I mean I think Hamas is a dangerous group of extremists and I’ve been appalled by many of the anti-Israel protests. But if the only way to neutralize Hamas is to wipe out the population of Gaza that does feel too high. I’m not sure how I feel though.
It seems to me it ought to be okay to raise those questions, and it is no way a denial of the horror and the evil of October 7 to do so.
The acts of Hamas, Hezbollah, and other Muslim fanatics are acts of heroism for Allah, meant to be acts of honor for other young men to follow. Those who believe they have been somehow unjustly injured commit nearly every desperate act and almost every crime.
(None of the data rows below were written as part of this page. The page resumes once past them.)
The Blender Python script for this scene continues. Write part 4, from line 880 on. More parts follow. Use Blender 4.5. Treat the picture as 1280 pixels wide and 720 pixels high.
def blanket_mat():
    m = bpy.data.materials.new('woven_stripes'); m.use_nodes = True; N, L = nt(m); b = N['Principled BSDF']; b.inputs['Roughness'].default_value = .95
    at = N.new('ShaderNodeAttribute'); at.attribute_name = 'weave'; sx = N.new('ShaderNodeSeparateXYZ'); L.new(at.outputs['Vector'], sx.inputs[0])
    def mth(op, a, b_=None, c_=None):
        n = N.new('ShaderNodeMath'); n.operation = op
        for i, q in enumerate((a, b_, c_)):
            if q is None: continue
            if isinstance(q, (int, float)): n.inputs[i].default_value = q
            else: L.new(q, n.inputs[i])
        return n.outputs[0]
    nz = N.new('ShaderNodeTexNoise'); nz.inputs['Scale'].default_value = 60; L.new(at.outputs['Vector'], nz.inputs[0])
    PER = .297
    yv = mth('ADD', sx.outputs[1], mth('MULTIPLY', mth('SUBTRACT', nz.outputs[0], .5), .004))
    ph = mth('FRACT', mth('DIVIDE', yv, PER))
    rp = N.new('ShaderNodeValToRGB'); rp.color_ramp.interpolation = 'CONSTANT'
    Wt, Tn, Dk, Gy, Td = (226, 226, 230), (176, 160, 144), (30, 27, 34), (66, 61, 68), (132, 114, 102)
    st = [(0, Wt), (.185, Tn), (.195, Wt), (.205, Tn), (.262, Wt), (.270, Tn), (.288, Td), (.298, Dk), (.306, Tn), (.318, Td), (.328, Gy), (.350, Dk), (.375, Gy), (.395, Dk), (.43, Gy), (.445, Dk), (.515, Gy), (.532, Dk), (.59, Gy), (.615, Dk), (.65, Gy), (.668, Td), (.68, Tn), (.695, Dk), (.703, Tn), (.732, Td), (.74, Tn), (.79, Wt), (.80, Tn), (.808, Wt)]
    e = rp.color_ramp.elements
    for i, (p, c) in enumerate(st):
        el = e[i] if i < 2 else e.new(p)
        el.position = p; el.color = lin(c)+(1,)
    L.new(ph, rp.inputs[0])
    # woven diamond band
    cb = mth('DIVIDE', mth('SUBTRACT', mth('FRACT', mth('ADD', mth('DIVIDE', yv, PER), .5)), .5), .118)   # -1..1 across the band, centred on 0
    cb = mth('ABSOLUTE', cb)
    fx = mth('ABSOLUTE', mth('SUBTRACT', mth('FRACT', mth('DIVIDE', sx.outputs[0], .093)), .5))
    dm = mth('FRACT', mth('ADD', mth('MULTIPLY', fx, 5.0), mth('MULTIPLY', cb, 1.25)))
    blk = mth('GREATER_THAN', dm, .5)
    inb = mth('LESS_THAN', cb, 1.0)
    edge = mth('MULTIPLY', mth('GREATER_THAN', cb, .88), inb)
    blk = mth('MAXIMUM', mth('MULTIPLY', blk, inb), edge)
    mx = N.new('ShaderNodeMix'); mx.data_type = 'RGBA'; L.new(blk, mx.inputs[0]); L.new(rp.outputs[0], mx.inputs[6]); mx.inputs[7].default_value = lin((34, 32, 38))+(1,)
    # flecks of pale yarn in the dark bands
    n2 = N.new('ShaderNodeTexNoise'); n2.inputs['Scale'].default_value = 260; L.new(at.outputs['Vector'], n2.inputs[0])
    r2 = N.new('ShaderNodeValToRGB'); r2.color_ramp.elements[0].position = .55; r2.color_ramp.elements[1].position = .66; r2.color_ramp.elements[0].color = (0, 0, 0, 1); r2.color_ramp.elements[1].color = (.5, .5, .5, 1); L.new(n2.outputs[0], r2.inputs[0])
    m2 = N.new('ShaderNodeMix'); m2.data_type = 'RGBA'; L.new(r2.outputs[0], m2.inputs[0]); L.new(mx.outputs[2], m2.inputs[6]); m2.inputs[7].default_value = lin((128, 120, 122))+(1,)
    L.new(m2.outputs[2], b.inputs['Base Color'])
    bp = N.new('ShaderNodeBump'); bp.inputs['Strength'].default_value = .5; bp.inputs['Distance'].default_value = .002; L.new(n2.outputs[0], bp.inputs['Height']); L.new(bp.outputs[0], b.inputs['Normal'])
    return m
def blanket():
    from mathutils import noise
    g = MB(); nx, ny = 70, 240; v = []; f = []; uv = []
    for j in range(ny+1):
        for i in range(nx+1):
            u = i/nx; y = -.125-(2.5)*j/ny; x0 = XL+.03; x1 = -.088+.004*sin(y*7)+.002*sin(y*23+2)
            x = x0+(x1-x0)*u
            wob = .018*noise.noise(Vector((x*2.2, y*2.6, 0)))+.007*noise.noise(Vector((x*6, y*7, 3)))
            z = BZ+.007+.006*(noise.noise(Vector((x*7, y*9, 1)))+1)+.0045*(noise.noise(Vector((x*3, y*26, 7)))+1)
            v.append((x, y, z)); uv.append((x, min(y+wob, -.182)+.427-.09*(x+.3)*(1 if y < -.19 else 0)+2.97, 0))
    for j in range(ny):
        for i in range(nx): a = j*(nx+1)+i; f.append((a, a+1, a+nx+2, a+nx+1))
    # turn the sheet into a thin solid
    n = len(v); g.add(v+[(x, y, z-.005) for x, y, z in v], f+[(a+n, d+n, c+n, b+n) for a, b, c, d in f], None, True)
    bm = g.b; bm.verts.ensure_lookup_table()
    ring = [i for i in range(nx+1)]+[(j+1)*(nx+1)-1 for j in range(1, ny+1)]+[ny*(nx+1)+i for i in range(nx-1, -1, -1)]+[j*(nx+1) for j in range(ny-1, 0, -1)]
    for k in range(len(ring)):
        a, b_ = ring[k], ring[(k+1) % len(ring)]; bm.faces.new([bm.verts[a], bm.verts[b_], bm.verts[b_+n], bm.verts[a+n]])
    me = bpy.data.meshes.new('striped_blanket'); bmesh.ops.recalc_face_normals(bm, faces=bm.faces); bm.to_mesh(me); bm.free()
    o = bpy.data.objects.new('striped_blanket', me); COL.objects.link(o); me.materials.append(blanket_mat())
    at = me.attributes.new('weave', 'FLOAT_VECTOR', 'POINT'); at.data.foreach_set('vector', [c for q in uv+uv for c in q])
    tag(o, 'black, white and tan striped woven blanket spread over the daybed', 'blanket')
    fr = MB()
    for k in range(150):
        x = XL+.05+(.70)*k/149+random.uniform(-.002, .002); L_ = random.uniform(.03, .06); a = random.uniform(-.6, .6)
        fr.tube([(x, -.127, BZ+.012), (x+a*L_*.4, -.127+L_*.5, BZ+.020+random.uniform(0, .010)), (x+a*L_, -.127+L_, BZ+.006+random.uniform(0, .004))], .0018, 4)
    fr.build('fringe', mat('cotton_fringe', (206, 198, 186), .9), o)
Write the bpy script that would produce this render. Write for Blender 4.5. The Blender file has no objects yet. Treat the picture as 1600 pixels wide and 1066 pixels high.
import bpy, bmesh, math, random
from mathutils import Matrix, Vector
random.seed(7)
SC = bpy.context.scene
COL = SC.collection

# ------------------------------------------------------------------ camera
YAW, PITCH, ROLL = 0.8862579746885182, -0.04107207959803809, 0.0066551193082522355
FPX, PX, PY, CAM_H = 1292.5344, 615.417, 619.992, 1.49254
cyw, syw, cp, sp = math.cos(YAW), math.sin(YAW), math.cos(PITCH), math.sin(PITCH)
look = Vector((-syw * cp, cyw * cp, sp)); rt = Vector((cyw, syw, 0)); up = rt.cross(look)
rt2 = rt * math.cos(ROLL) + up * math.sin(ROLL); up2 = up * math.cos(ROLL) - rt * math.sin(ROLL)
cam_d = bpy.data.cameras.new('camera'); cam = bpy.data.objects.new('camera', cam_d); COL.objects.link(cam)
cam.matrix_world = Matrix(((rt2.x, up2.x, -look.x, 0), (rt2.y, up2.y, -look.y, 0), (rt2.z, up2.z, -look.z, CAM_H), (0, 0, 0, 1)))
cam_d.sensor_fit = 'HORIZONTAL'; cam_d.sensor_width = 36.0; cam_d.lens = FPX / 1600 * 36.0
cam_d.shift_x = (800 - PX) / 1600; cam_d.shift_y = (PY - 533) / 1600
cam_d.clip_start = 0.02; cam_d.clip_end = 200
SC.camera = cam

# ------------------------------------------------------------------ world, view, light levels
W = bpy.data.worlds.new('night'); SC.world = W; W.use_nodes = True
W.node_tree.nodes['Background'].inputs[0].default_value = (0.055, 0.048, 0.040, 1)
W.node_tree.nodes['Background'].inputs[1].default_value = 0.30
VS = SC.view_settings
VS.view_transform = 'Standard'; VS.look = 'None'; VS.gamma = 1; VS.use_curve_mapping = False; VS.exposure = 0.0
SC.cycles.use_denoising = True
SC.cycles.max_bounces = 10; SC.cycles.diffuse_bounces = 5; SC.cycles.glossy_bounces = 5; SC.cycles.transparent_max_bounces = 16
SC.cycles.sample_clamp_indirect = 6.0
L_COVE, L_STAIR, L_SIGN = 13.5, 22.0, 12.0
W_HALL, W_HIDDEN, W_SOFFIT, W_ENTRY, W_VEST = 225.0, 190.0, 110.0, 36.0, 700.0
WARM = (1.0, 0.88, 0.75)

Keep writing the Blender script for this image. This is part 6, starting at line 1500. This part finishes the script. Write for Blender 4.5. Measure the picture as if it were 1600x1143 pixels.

Through their successful killings and heroic suicides, Allah will give them justice; that is their belief, as it was nearly 600 years ago when the Ottomans conquered Byzantium and southeastern Europe.
The modern Muslim terrorists’ acts have everything to do with justice, albeit a distorted sense of justice, similar to the justice envisioned by all other naïve, idealistic, and fanatic do-gooders. The killers were not evil in a Manichean sense, but they were terrible in the classic Judeo-Christian sense: Twisted in their goodness, just like modern liberals and all radical leftists. They wanted justice and committed horrific crimes to pursue what they thought was justice. It was twisted goodness, but not a senseless action by these devout followers of Islam.
What makes the tragedy of October 7, 2023, so different? It is not merely that so many people died a horrible death; after all, people die in so many awful ways every day. Perhaps the answer is that this catastrophe was a genuine tragedy — a tragedy that was real, yet incomprehensible, sudden yet uncertain, and avoidable yet unexpected. Because 10/07 was not inevitable; it was preventable. But the threat remains, and the world’s discord, injustice, and levels of hate have not abated.
Do we, in the West, love our lives? We find our lives wanting — security and safety are a long way off while living in a broken world at a broken time and coming from broken places. We do not have any purpose in our lives; we live for the day, for the minute, senselessly, irresponsibly, and angrily. Furthermore, we have destroyed our environment, history, identity, culture, and ourselves. And our leaders want to impose all that on other people and cultures. We all know they are wrong and do not trust them, but we feel powerless, defeated, intimidated, and humiliated to fight or do anything — even to live or care.
That is why we secretly even sympathize with those young Arabs who are different from us. Yes, they knew what they were doing and why — and our degenerate world had driven them to do it. The Western world is soulless, spiritless, enervated, declining, immoral, amoral, nihilistic, hypocritical, without a spark of life worth living for or a flicker of light at the end of the tunnel. Living a primitive lifestyle, being the slaves of Western democracy, and having lost even a semblance of decency, we preach about human rights and equality while being barbaric, unfair, unjust, and unlikable.
The countries of the Western world are all divided and will invade other nations that did not threaten them, did not attack them, and did not want war with them, allegedly to disarm those countries of weapons they did not even have, or to protect human rights. And then many Americans and Europeans struggle to understand why an enemy would hate them with such zeal.
Americans and Europeans fear losing their countries to the unwelcome and intrusive millions of the Global South coming to dispossess them of their heritage. They have never been asked or voted for this intrusion but wanted their chosen leaders to stop it.
Talking about democracies and death cults: Abortion, same-sex marriage, transgender rights, socialism, capitalism, affirmative action, Black Lives Matter, urban crime, gun violence, critical race theory, allegations of white privilege and supremacy, and demands that equality of opportunity give way to equity of rewards divide the people, the U.S., Europe, and the entire Western civilization.